One definition he investigates is that the North is what southerners look to for ghosts and myths, for a sense of unreality. Scotland, for instance, might have stoked the European Enlightenment, contributed early versions of fax, television, and telephone, been the location, even, of breakthrough cloning technology, but metaphorically and literally, because of the centralisation of government and media institutions, it is the South that is the place of Information. Auden’s Nightmail Train was naturally bringing news from the South to benighted North Britain: in that rattling poem, the South is clearly where news happens, the North is only where it goes to.

Paradoxically, the North traditionally contains the authentic (the body, feelings, and the oral), the ‘down-to-earth’, but southerners, like the heroine in Powell and Pressburger’s marvellous Scottish film, She Knows Where She’s Going, are those who seek, make or accept the act of authentication. Neil Gunn’s later novels repeatedly dramatise ideas of knowledge understood across the north-south divide. John Buchan’s novel of an almost-Canada, Sick Heart River, suggests the north is as much a psychological space as an actual territory.

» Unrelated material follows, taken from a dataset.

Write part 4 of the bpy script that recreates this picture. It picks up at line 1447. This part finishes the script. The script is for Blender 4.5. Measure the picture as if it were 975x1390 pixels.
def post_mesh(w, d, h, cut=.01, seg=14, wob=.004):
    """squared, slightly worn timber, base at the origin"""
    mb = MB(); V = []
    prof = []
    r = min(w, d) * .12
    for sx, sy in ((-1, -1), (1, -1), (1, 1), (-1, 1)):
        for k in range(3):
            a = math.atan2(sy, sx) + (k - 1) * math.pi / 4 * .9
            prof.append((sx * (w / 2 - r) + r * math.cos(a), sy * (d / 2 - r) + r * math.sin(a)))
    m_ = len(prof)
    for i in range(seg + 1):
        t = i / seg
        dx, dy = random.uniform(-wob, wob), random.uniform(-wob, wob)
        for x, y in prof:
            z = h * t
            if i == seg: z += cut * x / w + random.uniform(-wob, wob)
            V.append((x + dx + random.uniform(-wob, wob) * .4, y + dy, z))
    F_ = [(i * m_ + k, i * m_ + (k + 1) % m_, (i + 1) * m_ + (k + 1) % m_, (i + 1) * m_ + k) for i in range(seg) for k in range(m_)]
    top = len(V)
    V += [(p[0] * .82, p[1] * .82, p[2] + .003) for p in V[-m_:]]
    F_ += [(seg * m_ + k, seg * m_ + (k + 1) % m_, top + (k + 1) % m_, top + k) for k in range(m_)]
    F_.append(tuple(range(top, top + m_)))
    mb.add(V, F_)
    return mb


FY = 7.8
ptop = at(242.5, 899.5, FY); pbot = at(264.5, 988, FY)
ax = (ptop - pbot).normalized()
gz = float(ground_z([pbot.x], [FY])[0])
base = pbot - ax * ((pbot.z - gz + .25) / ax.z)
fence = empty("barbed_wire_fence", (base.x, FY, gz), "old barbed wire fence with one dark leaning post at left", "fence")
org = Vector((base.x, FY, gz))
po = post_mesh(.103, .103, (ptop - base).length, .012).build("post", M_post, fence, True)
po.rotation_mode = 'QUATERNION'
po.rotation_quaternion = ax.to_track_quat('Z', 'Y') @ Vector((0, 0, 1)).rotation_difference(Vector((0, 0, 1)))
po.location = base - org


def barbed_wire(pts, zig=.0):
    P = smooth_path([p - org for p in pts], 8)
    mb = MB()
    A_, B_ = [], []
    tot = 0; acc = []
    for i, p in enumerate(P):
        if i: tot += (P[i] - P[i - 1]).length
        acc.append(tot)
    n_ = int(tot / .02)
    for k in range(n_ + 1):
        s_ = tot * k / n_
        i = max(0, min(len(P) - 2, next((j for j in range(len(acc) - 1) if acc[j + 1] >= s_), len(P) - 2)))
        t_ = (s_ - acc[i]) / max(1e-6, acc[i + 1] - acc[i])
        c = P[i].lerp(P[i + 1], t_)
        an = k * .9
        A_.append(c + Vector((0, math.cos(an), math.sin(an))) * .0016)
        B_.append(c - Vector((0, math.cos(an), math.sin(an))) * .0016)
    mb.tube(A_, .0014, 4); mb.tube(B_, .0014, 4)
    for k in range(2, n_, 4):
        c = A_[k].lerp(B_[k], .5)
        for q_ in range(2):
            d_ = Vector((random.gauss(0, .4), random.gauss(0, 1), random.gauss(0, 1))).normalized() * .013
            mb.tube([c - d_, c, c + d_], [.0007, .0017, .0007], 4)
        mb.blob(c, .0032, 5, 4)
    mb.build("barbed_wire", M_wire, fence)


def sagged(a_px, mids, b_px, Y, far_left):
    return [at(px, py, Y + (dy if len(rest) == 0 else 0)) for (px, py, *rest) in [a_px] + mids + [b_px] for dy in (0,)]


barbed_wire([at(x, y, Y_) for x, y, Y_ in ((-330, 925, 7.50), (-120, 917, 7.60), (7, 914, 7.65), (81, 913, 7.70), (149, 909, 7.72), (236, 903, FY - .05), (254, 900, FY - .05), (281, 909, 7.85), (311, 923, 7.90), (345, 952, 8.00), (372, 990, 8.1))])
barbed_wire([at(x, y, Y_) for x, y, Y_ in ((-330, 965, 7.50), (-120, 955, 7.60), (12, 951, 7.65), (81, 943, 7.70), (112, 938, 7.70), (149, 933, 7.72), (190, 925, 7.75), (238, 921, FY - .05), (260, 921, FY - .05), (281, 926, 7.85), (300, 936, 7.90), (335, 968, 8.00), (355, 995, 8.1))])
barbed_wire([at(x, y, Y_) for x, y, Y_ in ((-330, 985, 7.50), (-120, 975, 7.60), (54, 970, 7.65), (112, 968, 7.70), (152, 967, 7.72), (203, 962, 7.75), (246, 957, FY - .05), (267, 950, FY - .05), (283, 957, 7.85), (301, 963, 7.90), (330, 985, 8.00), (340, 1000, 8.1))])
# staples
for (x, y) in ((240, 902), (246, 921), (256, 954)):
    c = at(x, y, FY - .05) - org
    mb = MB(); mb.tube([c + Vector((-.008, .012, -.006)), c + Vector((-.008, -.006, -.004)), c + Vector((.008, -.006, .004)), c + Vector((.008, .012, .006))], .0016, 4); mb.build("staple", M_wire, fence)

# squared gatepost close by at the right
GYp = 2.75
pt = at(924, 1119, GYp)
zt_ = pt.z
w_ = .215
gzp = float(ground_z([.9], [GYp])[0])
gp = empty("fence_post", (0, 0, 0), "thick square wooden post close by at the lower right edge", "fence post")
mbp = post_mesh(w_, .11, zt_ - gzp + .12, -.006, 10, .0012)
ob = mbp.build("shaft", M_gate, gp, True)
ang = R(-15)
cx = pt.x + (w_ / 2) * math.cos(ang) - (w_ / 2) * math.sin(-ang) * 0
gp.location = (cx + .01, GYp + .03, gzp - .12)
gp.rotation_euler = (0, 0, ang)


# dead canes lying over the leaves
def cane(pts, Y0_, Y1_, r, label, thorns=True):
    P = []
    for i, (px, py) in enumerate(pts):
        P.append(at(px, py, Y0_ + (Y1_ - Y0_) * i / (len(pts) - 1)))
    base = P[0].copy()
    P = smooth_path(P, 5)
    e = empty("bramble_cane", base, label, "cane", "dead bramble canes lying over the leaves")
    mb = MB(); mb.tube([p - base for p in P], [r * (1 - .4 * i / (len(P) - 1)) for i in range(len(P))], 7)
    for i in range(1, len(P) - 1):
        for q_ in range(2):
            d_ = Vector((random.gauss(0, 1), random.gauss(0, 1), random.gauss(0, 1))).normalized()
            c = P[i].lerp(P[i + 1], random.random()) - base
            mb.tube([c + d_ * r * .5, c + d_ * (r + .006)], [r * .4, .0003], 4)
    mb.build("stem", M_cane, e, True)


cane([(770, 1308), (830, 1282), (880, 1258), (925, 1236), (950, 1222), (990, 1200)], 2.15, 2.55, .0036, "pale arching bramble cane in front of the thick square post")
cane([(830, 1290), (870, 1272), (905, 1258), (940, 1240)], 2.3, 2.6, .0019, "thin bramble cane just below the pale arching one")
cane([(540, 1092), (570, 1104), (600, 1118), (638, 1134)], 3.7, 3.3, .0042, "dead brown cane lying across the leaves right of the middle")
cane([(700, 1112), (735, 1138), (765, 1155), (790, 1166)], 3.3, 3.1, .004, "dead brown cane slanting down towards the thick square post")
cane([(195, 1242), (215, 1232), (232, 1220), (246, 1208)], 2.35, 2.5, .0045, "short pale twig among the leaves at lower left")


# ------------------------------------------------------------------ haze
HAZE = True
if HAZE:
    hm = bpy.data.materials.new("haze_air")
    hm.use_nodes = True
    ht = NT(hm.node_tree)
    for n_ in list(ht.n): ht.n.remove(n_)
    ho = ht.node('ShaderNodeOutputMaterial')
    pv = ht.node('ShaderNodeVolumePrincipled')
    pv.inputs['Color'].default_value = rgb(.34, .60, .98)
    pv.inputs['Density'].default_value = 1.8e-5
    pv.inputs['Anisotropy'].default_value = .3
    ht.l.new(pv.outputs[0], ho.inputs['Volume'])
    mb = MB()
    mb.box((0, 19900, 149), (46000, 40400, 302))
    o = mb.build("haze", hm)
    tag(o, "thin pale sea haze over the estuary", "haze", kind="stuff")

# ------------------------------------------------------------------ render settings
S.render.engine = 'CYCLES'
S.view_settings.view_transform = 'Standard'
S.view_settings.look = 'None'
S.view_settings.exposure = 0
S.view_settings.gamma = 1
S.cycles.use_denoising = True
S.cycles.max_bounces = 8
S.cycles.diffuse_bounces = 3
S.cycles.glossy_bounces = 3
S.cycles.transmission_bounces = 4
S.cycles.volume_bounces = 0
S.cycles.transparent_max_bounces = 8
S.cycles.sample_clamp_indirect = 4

All is not as it seems and in this fashion Davidson lovingly teases out the symbolism within this field of geographical relativity. He gives first a history from classical Greece to the present age of the North’s evolving, contradictory imaginative draw, a pull almost as strong to humankind as the movement of a compass needle, compelled by North’s real, magnetic, namesake. Then he evokes various epitomes of the north. Iceland, for instance, mesmerised William Morris who only visited it long after publishing his saga translations. A few generations later, Auden and the artist Eric Ravilious (an inspired choice of subject) each had momentous visits to the island, Ravilious tragically dying in an aircraft crash off its dangerous coast. Photographs, such as that of an Inuit rock sculpture and of Ravilious’s painting, Norway 1940, contribute to the magic of the book.

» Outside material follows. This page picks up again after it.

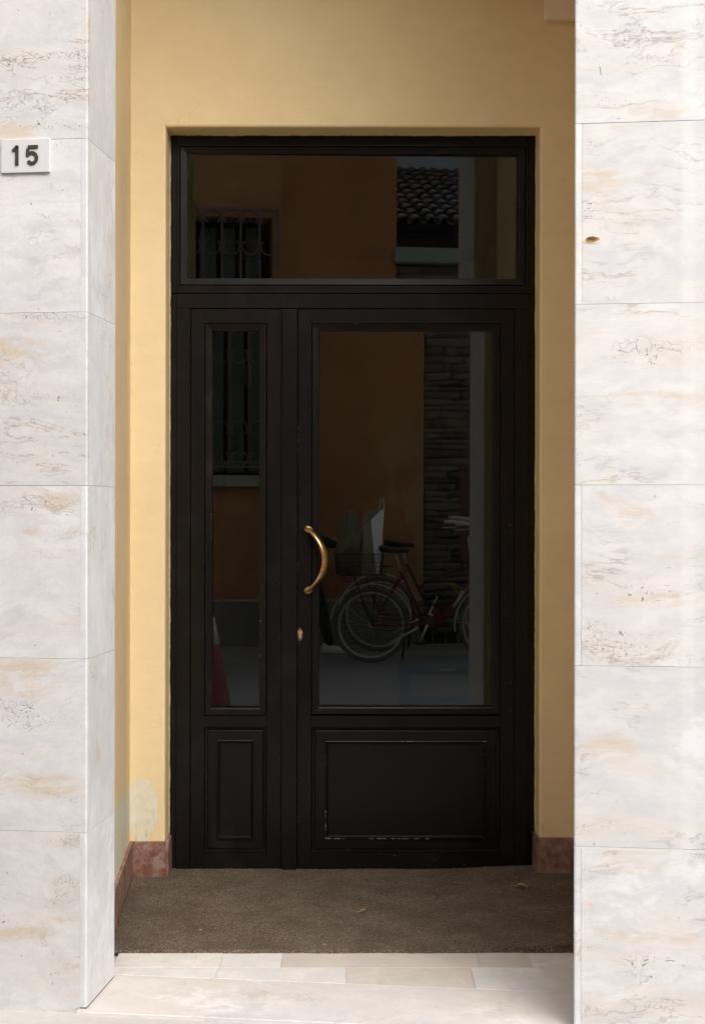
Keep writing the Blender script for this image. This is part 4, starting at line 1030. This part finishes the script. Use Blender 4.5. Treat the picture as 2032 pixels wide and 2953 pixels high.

Be it discussing the remarkable lingering films of the Norwegian Knut Erik Jensen, the paintings of Vilhelm Hammerskoi and (to me) their pre-Hopper longings, or Glenn Gould’s tone poem of voices on a Canadian north-bound train, Davidson is attentive and often pleasurably surprising. The book introduces little-known but clearly significant poems, films, and paintings again and again, dwelling on them with detail and insight, and he is illuminating on contemporary English poetry, too, showing how Simon Armitage locates himself very specifically in the “north”, characterised as Marsden, a village in West Yorkshire. Perhaps he is generous to the dyspeptic Sean O’Brien, whose poetry so often equates misery with life in a northern town, but Davidson is a gifted prose-writer and his pages on the development of crystal and the chandelier glow and glint almost as much as the subject itself.

Finally, the book ends with a glimpse at Davidson’s motivation, a touching reference to his father’s prelapsarian upbringing in Perthshire before the Second World War. The North as idyll - far, in fact, from grim.